Objective: Filter the entries and keep only the lines where the string "Treat" appears.

Dataset records:

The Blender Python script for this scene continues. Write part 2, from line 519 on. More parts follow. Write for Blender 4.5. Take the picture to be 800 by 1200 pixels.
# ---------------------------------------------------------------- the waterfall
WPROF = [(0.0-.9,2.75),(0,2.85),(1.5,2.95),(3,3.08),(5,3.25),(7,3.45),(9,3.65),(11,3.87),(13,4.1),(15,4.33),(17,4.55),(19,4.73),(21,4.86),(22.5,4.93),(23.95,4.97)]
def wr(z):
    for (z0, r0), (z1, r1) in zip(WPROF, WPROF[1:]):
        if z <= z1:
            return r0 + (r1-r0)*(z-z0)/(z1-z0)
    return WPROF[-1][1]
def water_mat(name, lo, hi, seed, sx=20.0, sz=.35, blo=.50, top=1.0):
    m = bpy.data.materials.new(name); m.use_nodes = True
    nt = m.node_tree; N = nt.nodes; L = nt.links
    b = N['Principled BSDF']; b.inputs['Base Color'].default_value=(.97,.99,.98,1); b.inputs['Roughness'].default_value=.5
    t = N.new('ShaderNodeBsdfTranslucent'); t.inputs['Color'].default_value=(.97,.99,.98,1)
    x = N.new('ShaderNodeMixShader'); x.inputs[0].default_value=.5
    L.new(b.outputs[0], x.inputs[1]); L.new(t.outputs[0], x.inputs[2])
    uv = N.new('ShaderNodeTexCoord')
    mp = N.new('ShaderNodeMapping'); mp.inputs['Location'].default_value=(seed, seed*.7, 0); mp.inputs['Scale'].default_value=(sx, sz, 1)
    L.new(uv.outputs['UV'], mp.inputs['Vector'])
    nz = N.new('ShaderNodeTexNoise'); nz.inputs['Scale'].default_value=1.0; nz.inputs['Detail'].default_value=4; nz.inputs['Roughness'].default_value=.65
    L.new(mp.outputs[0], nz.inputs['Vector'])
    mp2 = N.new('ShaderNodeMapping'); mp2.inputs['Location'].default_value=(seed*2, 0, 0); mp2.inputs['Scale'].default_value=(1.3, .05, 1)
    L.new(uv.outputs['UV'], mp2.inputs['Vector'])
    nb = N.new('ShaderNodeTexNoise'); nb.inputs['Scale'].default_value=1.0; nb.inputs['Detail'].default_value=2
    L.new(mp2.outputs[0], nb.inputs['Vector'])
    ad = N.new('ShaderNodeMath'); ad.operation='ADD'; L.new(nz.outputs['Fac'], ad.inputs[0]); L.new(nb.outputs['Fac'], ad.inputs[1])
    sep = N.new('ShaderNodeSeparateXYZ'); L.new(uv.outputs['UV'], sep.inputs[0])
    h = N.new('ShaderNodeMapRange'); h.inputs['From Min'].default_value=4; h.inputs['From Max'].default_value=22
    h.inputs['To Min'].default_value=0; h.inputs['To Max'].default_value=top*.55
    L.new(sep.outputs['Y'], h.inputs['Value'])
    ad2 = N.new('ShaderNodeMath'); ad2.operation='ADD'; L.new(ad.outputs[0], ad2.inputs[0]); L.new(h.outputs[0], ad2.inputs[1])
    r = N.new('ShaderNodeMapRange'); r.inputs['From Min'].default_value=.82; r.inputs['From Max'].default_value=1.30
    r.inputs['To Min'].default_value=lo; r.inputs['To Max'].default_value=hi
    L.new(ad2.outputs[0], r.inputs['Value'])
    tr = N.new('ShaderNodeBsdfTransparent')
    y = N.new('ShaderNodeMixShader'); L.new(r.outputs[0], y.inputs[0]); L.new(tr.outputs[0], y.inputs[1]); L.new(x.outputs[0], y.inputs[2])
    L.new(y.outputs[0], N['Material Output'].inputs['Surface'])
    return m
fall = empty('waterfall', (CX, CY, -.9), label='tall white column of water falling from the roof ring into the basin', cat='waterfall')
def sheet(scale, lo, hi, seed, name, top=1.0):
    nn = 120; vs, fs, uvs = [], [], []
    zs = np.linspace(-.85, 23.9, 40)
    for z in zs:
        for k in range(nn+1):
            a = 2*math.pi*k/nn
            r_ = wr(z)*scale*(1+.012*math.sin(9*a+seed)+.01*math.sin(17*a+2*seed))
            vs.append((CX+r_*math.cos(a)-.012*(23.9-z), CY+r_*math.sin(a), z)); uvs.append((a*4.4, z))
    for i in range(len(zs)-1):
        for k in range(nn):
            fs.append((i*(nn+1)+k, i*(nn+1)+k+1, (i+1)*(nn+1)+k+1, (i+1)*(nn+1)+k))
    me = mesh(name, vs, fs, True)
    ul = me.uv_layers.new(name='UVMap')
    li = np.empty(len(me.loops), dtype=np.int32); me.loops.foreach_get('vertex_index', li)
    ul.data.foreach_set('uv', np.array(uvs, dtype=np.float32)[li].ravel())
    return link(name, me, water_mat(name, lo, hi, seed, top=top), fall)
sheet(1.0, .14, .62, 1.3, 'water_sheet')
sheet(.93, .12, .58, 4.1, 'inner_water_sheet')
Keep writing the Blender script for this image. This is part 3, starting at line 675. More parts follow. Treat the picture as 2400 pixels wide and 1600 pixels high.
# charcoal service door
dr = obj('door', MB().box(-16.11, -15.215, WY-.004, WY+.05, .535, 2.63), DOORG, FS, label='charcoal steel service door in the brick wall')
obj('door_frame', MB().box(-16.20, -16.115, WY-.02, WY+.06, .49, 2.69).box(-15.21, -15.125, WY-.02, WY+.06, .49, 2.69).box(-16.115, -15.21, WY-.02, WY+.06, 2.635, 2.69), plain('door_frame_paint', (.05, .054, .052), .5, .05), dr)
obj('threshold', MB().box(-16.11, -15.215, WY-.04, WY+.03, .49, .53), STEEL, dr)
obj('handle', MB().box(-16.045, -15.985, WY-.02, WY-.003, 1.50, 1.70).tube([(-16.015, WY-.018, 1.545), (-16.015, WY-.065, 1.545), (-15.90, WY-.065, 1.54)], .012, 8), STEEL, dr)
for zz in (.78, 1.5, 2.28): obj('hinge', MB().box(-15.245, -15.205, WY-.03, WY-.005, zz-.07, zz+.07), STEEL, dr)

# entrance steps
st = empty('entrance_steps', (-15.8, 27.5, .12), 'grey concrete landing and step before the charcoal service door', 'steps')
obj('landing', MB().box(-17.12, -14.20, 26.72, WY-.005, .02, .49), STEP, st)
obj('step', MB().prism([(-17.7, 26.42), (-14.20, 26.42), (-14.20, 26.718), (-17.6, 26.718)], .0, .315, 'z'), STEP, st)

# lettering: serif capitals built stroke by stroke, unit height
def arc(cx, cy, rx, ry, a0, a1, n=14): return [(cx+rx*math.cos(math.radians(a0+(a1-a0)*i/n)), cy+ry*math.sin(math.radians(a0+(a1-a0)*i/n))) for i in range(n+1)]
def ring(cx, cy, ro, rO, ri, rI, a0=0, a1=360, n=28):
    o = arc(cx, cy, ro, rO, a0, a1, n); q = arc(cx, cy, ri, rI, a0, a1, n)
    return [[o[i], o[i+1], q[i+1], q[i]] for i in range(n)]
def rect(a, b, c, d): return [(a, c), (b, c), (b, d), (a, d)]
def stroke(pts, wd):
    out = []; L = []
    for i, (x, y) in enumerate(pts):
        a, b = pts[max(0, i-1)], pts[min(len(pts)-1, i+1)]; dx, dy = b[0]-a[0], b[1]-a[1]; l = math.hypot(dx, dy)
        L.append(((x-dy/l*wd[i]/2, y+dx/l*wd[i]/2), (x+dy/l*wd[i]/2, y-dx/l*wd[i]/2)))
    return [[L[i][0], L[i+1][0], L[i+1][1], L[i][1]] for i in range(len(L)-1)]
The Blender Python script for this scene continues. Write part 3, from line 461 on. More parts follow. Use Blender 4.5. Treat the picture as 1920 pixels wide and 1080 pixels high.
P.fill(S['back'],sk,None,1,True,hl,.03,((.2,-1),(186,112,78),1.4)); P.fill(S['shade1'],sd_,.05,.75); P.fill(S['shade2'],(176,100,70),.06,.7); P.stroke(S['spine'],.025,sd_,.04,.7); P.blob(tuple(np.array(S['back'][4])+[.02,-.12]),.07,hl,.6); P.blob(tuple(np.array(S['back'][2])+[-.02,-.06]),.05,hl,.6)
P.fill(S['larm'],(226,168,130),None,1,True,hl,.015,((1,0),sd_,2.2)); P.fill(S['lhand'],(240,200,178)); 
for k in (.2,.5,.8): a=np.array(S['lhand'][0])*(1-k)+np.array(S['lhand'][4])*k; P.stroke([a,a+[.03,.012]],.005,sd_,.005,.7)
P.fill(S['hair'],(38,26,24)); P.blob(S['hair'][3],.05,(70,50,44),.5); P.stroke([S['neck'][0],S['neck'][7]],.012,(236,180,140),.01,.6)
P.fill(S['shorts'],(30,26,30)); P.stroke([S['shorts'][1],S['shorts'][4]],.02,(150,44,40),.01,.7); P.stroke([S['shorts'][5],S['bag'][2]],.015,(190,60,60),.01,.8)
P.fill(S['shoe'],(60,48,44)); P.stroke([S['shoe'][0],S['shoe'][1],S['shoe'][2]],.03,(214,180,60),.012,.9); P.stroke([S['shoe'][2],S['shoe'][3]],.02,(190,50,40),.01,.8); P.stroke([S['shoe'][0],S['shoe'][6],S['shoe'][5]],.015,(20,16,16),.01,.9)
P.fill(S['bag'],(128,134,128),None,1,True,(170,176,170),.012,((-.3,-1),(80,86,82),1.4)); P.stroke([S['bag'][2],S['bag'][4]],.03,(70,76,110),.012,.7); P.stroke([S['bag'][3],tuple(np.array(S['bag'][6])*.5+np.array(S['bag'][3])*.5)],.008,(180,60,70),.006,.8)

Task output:
Keep writing the Blender script for this image. This is part 3, starting at line 675. More parts follow. Treat the picture as 2400 pixels wide and 1600 pixels high.
The Blender Python script for this scene continues. Write part 3, from line 461 on. More parts follow. Use Blender 4.5. Treat the picture as 1920 pixels wide and 1080 pixels high.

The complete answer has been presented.